Paul's brothers, Caleb and Cody, then offered to help filmmakers make the transition as smooth as possible. This was an enormous benefit, says Letteri, as it prevented his team from having to use CG thanks to their physical similarities:

It really gave us something as close to Paul as we could hope for. That got us a long way toward being able to create a realistic character and performance. Then we started to work on: What does the story really want to be, and can we do it? The scope of the work bloomed so we could tell the story and finish the character arc.

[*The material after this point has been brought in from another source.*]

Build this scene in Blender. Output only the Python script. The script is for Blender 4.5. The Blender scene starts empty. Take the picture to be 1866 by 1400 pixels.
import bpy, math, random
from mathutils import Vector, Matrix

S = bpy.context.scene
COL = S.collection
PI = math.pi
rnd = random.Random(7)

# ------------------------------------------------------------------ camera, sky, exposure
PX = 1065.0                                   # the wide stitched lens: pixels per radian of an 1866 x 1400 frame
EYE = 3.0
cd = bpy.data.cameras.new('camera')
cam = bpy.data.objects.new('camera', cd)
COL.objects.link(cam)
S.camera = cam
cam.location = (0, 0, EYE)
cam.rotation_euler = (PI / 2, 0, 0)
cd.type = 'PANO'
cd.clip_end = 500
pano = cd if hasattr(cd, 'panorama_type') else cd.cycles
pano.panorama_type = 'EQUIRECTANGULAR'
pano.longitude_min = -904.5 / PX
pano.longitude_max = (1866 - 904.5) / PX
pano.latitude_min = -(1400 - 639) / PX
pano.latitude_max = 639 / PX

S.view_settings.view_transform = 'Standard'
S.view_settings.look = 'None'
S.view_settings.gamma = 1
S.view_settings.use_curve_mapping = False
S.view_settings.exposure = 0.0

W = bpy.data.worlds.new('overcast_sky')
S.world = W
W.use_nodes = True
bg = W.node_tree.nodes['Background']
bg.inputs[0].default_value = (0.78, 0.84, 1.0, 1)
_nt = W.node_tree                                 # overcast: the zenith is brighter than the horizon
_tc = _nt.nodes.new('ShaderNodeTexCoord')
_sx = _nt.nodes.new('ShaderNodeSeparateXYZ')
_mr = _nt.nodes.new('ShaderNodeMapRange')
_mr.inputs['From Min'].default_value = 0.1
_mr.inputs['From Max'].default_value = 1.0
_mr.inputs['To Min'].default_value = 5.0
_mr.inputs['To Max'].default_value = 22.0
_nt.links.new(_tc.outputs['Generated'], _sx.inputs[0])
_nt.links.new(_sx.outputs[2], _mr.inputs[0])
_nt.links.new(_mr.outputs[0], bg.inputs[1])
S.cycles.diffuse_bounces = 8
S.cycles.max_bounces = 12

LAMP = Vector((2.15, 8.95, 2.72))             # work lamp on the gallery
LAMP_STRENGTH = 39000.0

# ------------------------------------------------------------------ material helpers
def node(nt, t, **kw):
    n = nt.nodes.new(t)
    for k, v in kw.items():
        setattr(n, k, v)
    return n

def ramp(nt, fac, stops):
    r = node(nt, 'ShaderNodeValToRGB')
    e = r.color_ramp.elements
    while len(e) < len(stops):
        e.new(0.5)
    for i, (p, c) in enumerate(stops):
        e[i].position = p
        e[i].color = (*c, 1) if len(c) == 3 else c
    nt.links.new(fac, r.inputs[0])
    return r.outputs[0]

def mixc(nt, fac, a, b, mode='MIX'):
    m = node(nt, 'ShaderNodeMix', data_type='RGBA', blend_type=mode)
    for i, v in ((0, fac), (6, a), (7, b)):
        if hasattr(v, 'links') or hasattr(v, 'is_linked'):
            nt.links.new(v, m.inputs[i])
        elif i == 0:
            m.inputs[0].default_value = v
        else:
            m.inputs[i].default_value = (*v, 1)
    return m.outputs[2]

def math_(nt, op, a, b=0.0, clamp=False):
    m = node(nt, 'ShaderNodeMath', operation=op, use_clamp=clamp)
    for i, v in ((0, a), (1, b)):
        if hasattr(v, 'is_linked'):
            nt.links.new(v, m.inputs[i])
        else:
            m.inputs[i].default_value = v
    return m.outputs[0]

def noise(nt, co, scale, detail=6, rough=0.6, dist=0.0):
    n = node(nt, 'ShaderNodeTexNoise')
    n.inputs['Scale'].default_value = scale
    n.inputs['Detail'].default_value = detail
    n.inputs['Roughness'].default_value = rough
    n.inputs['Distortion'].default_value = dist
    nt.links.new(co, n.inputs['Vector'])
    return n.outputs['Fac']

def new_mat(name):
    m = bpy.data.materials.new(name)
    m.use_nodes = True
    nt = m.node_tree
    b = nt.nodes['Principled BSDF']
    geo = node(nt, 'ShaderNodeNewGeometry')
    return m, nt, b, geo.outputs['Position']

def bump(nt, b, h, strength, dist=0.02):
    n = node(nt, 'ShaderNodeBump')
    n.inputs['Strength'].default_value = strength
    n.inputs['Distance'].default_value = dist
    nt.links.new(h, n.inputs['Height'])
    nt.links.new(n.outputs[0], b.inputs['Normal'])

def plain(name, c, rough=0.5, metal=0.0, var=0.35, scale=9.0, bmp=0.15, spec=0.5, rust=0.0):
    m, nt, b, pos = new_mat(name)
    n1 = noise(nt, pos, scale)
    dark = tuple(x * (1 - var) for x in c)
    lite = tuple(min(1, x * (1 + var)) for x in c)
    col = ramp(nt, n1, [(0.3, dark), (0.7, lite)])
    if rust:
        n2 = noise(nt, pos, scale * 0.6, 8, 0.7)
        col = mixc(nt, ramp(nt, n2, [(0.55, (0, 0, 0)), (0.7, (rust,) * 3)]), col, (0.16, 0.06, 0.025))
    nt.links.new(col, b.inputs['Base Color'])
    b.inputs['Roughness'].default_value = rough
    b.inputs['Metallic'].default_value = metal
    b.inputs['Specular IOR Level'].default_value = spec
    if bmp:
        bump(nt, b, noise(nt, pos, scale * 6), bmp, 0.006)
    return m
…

Letteri estimates that roughly 260 shots involved performances by "one of the two brothers," whose faces were later replaced by CG versions of Paul’s. An additional actor, John Brotherton, also stood in for Paul in other scenes. Using outtakes and older footage of Walker, Weta Digital compiled another 90 or so shots including the emotional final moments of the film. "We used a lot of Paul's footage as reference, because as close as the brothers were in style and mannerisms, they just weren't Paul when Paul played his character," says Letteri. "We really tried to limit our interpretation of the character to things that we had seen Paul do as the character. We found performances that matched the situation that we needed to put him in, and we used that to guide us."

However, some of Furious 7’s most difficult work involved meticulously combing each and every detail of the scenes to ensure the presence of Paul Walker felt as natural as possible. "You’d see small changes in the corners of his mouth that would telegraph what he was thinking, or in the corners of the eyes," says Letteri. "These are really small details, but if you get them wrong, you feel that there is something fake about the performance."

Ultimately, Letteri and the rest of the Furious 7 crew just wanted to pay proper tribute to a friend gone too soon. "It was too important to complete the story in respect to Paul's memory [and] to make sure that when you watched it, you didn't think about any of the work that we did," he adds. "If you were a fan, you were watching Paul's performance and saying goodbye."